そして後半はケーシャヴがトイレを作るために努力します。日本人的な感覚からすると「トイレ作れば済む話でしょ」となりますが、そうはならないちょっと想像を絶する世界が展開し、観客は圧倒されます。
【Toilet】はトイレの問題のほかにもインドの慣習や迷信を扱っていて興味深いところです。ケーシャヴはジャヤーと結婚する前、占いの結果で牝牛と結婚させられており、「結婚しているが独身」です。牛との結婚というテーマはすでに【Miss Tanakpur Haazir Ho】(2016)
で扱われています。また、木と結婚する話は【Philauri】(2017)にありました。また、6本指を吉兆と考えるという話も登場します。リティク・ローシャンがそうであることは有名ですが、それでも映画の中で「リティク、リティク」とか言ってしまっていいんでしょうか。
アクシャイ・クマールは安定の演技。ブーミ・ペードネーカルは言うべきところははっきりと言う現代の女性を好演。彼女の怒りがなければ今回の話はなかったわけで、ほとんど怒ってときたまかわいいさを見せるその比率が絶妙でした。
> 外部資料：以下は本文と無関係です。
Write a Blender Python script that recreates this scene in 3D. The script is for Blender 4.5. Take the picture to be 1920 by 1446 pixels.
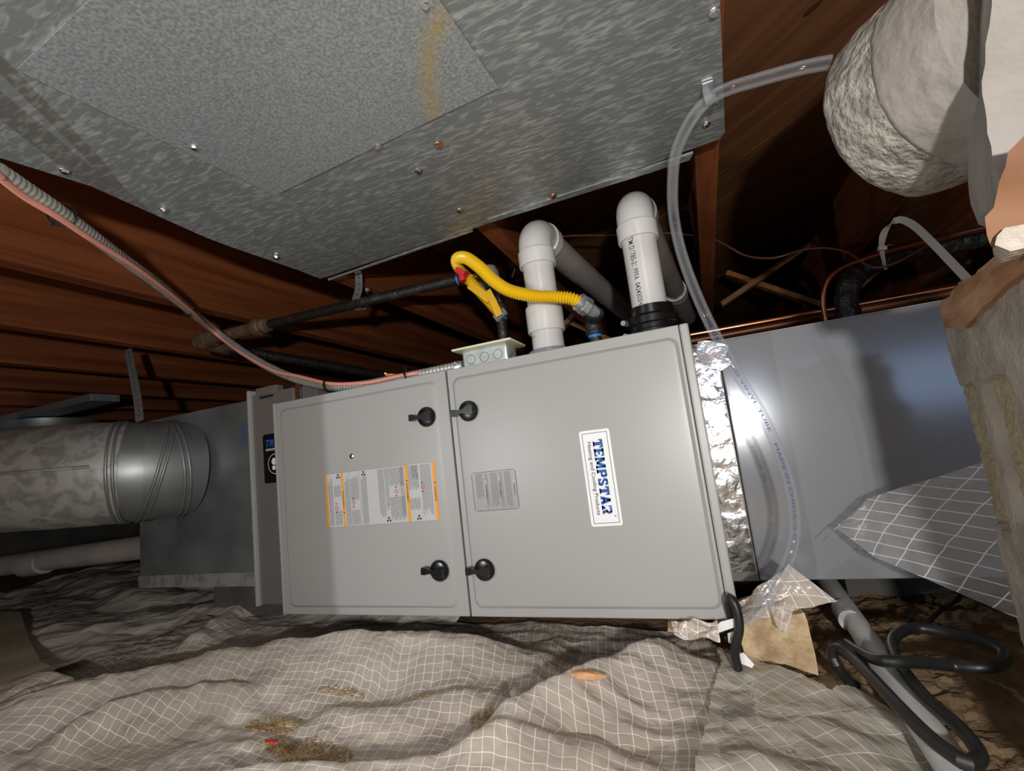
import bpy, bmesh, math, random
from mathutils import Vector, Matrix, noise
random.seed(7)
for o in list(bpy.data.objects): bpy.data.objects.remove(o)
SC = bpy.context.scene
COL = SC.collection

# ------------------------------------------------------------------ camera
RC = Matrix(((0.92325009, 0.36519026, -0.11935387), (-0.16018964, 0.08353221, -0.98354545), (-0.34921132, 0.92717768, 0.13562082)))
CP = Vector((0.87581517, -0.80069468, 0.28840959))
FP = 882.19
cam = bpy.data.cameras.new('camera'); co = bpy.data.objects.new('camera', cam); COL.objects.link(co)
cam.sensor_width = 36; cam.lens = FP / 1920 * 36; cam.clip_start = 0.02; cam.clip_end = 60
rx, ry, rz = RC[0].normalized(), -RC[1].normalized(), -RC[2].normalized()
co.matrix_world = Matrix(((rx.x, ry.x, rz.x, CP.x), (rx.y, ry.y, rz.y, CP.y), (rx.z, ry.z, rz.z, CP.z), (0, 0, 0, 1)))
SC.camera = co
# ------------------------------------------------------------------ world: daylight outside the crawlspace opening
wd = bpy.data.worlds.new('world'); SC.world = wd; wd.use_nodes = True
bg = wd.node_tree.nodes['Background']; bg.inputs[0].default_value = (0.42, 0.62, 1.0, 1); bg.inputs[1].default_value = 3.6
# ------------------------------------------------------------------ lamps
def lamp(name, kind, loc, power, color, size, target=None):
    l = bpy.data.lights.new(name, kind); l.energy = power; l.color = color
    if kind == 'AREA': l.shape = 'DISK'; l.size = size
    else: l.shadow_soft_size = size
    o = bpy.data.objects.new(name, l); o.location = loc; COL.objects.link(o)
    if target is not None: o.rotation_euler = (Vector(target) - Vector(loc)).to_track_quat('-Z', 'Y').to_euler()
    return o
lamp('phone_flash', 'POINT', (1.05, -1.22, 0.31), 44.0, (1.0, 0.97, 0.925), 0.02)
lamp('work_light', 'POINT', (0.0, -1.20, 0.30), 15.0, (0.93, 0.97, 1.0), 0.003)
SC.view_settings.view_transform = 'Standard'; SC.view_settings.look = 'None'
SC.view_settings.exposure = 0.0; SC.view_settings.gamma = 1.0; SC.view_settings.use_curve_mapping = False

# ------------------------------------------------------------------ helpers
def ray(px, py): return RC.transposed() @ Vector(((px - 960) / FP, (py - 723) / FP, 1))
def ay(px, py, y): d = ray(px, py); return CP + d * ((y - CP.y) / d.y)
def az(px, py, z): d = ray(px, py); return CP + d * ((z - CP.z) / d.z)
def ax(px, py, x): d = ray(px, py); return CP + d * ((x - CP.x) / d.x)
def apl(px, py, p0, n): d = ray(px, py); return CP + d * ((p0 - CP).dot(n) / d.dot(n))
def V(*a): return Vector(a)
def sm(a, b, x): t = max(0, min(1, (x - a) / (b - a))); return t * t * (3 - 2 * t)

MATS = {}
def mat(name, col, rough=0.5, metal=0.0, col2=None, scale=20, stretch=(1, 1, 1), contrast=(0.35, 0.65), bump=0.0, bscale=None, spec=0.5, detail=6, coat=0, rough2=None, rot=(0, 0, 0), dist=0.0):
    if name in MATS: return MATS[name]
    m = bpy.data.materials.new(name); m.use_nodes = True; nt = m.node_tree; N = nt.nodes; L = nt.links
    b = N['Principled BSDF']; b.inputs['Base Color'].default_value = (*col, 1)
    b.inputs['Roughness'].default_value = rough; b.inputs['Metallic'].default_value = metal
    b.inputs['Specular IOR Level'].default_value = spec; b.inputs['Coat Weight'].default_value = coat
    if col2 or bump:
        tc = N.new('ShaderNodeTexCoord'); mp = N.new('ShaderNodeMapping'); mp.inputs['Scale'].default_value = stretch; mp.inputs['Rotation'].default_value = rot
        L.new(tc.outputs['Object'], mp.inputs['Vector'])
    if col2:
        n = N.new('ShaderNodeTexNoise'); n.inputs['Scale'].default_value = scale; n.inputs['Detail'].default_value = detail; n.inputs['Distortion'].default_value = dist
        L.new(mp.outputs[0], n.inputs['Vector'])
        r = N.new('ShaderNodeValToRGB'); r.color_ramp.elements[0].position = contrast[0]; r.color_ramp.elements[1].position = contrast[1]
        r.color_ramp.elements[0].color = (*col, 1); r.color_ramp.elements[1].color = (*col2, 1)
        L.new(n.outputs['Fac'], r.inputs[0]); L.new(r.outputs[0], b.inputs['Base Color'])
        if rough2 is not None:
            mr = N.new('ShaderNodeMapRange'); mr.inputs[1].default_value = contrast[0]; mr.inputs[2].default_value = contrast[1]; mr.inputs[3].default_value = rough; mr.inputs[4].default_value = rough2
            L.new(n.outputs['Fac'], mr.inputs[0]); L.new(mr.outputs[0], b.inputs['Roughness'])
    if bump:
        n2 = N.new('ShaderNodeTexNoise'); n2.inputs['Scale'].default_value = bscale or scale; n2.inputs['Detail'].default_value = 5
        L.new(mp.outputs[0], n2.inputs['Vector'])
        bp = N.new('ShaderNodeBump'); bp.inputs['Strength'].default_value = bump; bp.inputs['Distance'].default_value = 0.01
        L.new(n2.outputs['Fac'], bp.inputs['Height']); L.new(bp.outputs[0], b.inputs['Normal'])
    MATS[name] = m; return m

WLOC = {}
def obj(name, bm, m, parent=None, smooth=True, angle=20, kind=None, label=None, recalc=True):
    if recalc: bmesh.ops.recalc_face_normals(bm, faces=bm.faces)
    me = bpy.data.meshes.new(name); bm.to_mesh(me); bm.free()
    if len(me.vertices):
        xs = [v.co for v in me.vertices]
        c = Vector([(min(v[i] for v in xs) + max(v[i] for v in xs)) / 2 for i in range(3)])
    else: c = Vector((0, 0, 0))
    me.transform(Matrix.Translation(-c))
    o = bpy.data.objects.new(name, me); COL.objects.link(o); o.location = c; WLOC[o.name] = c
    if isinstance(m, (list, tuple)):
        for k in m: me.materials.append(k)
    else: me.materials.append(m)
    if smooth:
        me.shade_smooth()
        try: me.set_sharp_from_angle(angle=math.radians(angle))
        except Exception: pass
    if parent is not None:
        o.parent = parent; o.matrix_parent_inverse = Matrix.Translation(-WLOC[parent.name])
    if kind: o['kind'] = kind
    if label: o['label'] = label
    return o
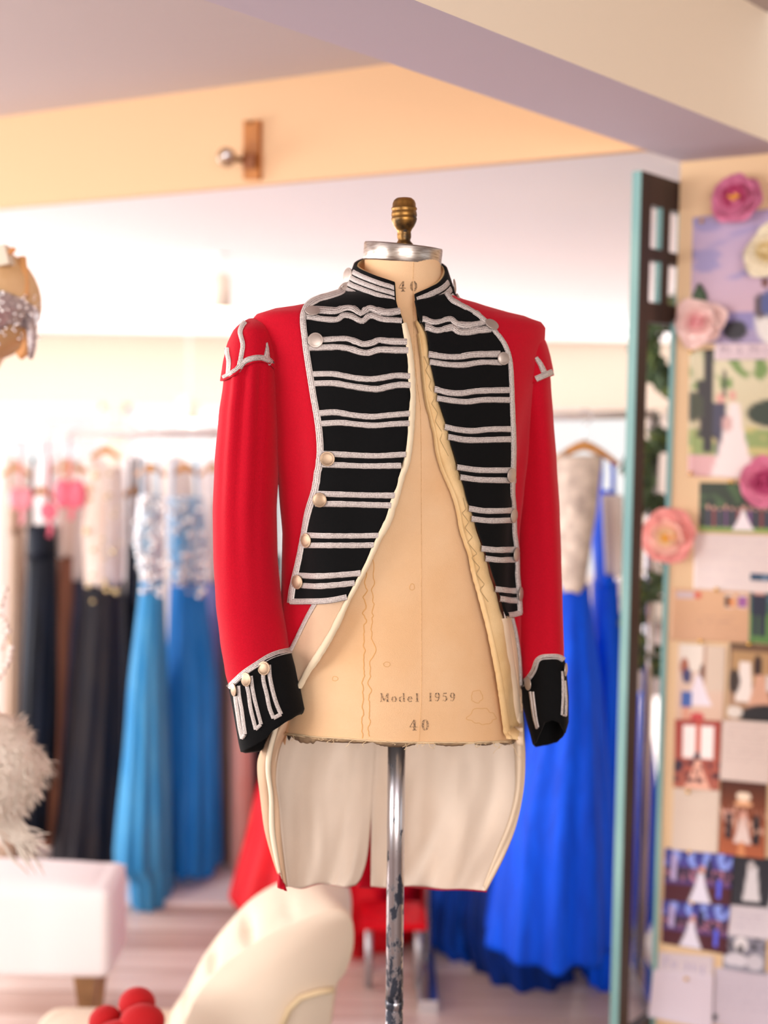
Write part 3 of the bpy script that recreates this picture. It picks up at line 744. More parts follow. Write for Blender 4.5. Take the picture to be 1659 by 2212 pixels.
stL = stL+[z3(p) for p in ([(325, 6), (380, 8), (550, 14), (722, 13)], [(310, 155), (400, 158), (560, 163), (692, 165)], [(315, 207), (400, 207), (560, 212), (675, 215)],
        [(255, 368), (350, 370), (500, 370), (613, 368)], [(260, 422), (350, 420), (500, 420), (590, 418)], [(205, 572), (300, 578), (420, 570), (522, 562)], [(215, 625), (300, 630), (400, 622), (490, 612)])]
stL = [[(p[0][0]-5, p[0][1])]+p for p in stL]
for p in stL: ribbon('braid_stripe', p, 13.2, SJ, SPO, BRAID, PL, wig=.1)
stR = [z1(p) for p in ([(870, 818), (920, 835), (960, 832), (1000, 820), (1030, 820), (1060, 843), (1120, 852), (1180, 843), (1225, 832)], [(885, 862), (940, 882), (1000, 872), (1035, 865), (1070, 888), (1120, 892), (1180, 882), (1250, 872)],
       [(905, 1020), (1000, 1031), (1080, 1031), (1160, 1020), (1300, 1015)], [(912, 1065), (1000, 1079), (1100, 1081), (1200, 1065), (1310, 1065)],
       [(940, 1225), (1000, 1241), (1080, 1246), (1180, 1233), (1365, 1228)], [(955, 1277), (1040, 1291), (1120, 1296), (1220, 1284), (1368, 1285)],
       [(1000, 1448), (1060, 1462), (1150, 1469), (1250, 1460), (1376, 1458)], [(1020, 1506), (1100, 1521), (1200, 1523), (1376, 1518)])]
stR += [z3(p) for p in ([(1012, 22), (1120, 36), (1280, 36)], [(1028, 73), (1120, 85), (1280, 87)], [(1072, 232), (1150, 243), (1280, 240)], [(1085, 284), (1170, 293), (1282, 290)],
        [(1136, 437), (1200, 444), (1295, 443)], [(1156, 488), (1220, 496), (1298, 494)], [(1203, 645), (1250, 653), (1306, 655)], [(1225, 695), (1260, 703), (1310, 703)])]
stR = [[(p[0][0]-5, p[0][1]-.5)]+p+[(p[-1][0]+4, p[-1][1])] for p in stR]
for p in stR: ribbon('braid_stripe', p, 13.2, SJ, SPO, BRAID, PR_, wig=.1)
for (x, y, r, dn, mt) in ((677, 681, 15.5, (0, 0, .8), PEWTER), (685, 740, 16, (0, 0, 0), PEWTER), (711, 990, 15.5, (0, 0, 0), PEWTERW), (698, 1078, 15.5, (-.1, 0, 0), PEWTERW), (675, 1167, 15.5, (-.35, 0, 0), PEWTERW), (653, 1256, 15.5, (-.45, 0, 0), PEWTERW)):
    n = (SJ.nrm(x, y)*.6+V((.1, -.5, 0))+V(dn)).normalized(); button(x, y, r, SJ(x, y, .010), n, PL, mt)
for (x, y, r, dn) in ((1056, 710, 15.5, (.5, 0, .9)), (1078, 777, 14, (.25, 0, .0)), (1092, 1025, 16, (.9, 0, 0)), (1096, 1112, 16, (1.1, 0, 0)), (1103, 1197, 16, (1.5, 0, 0)), (1112, 1283, 16, (2.2, 0, 0))):
    n = (SJ.nrm(x, y)*.4+V((0, -.8, 0))+V(dn)).normalized(); button(x, y, r, SJ(x, y, .010), n, PR_, PEWTER)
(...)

【Toilet – Ek Prem Katha】は確かにタイムリーな時事ネタを取り上げたものですが、それだけではここまで面白いものにはならかったと思います。やはりトイレの問題を上手くラブストーリーに当てはめたからこそでしょう。アイディアの勝利という作品です。
音楽
音楽は複数の作曲家が担当。
「Hans Mat Pagli」
これだけ見ると立派なストーカーです。
「Bakheda」
「Gori Tu Latth Maar」
ホーリー・ソング。女性がパートナーの男性を叩くしぐさをするものらしいです。
アクシャイ・クマール ケーシャヴ役
庶民の中から現れるヒーローを演じさせたら今アクシャイの右に出る俳優はいません。本作もそうでしたが、ヒンディー語映画で今一番ウケるのがそうしたヒーロー。アクシャイ出演作のヒット連発の秘密はそのへんにありそうです。
ブーミ・ペードネーカル ジャヤー役
デビュー作【Dum Laga Ke Haisha】(2015)以後のすごいダイエットで話題になりましたが、本人によるとあれは役のためにかなり太ったとのことです。しかし、それならそれですごい役作りです。本作ではそんなダイエットの話題など忘れてしまういい演技でした(最初は多少ジロジロ見てしまいましたが)。主人公の男性と対等にわたりあえる女性の役が上手。現代的な女性の役ができる女優として、これからも需要がありそうです。
【Dum Laga Ke Haisha】
そのほか、アヌパム・ケールがジャヤーのおじさん役(髪あり)、【Pyar Ka Punchnama】(2011)、【Chashme Baddoor】(2013)などで主人公の親友役が多いディヴイェーンドゥ・シャルマーがケーシャヴの弟役。
【Toilet – Ek Prem Katha】
インドの屋外排泄問題を考えたい人、社会問題密着型ラブストーリーを観たい人、スリムなブーミ・ペードネーカルを見たい人、おすすめです。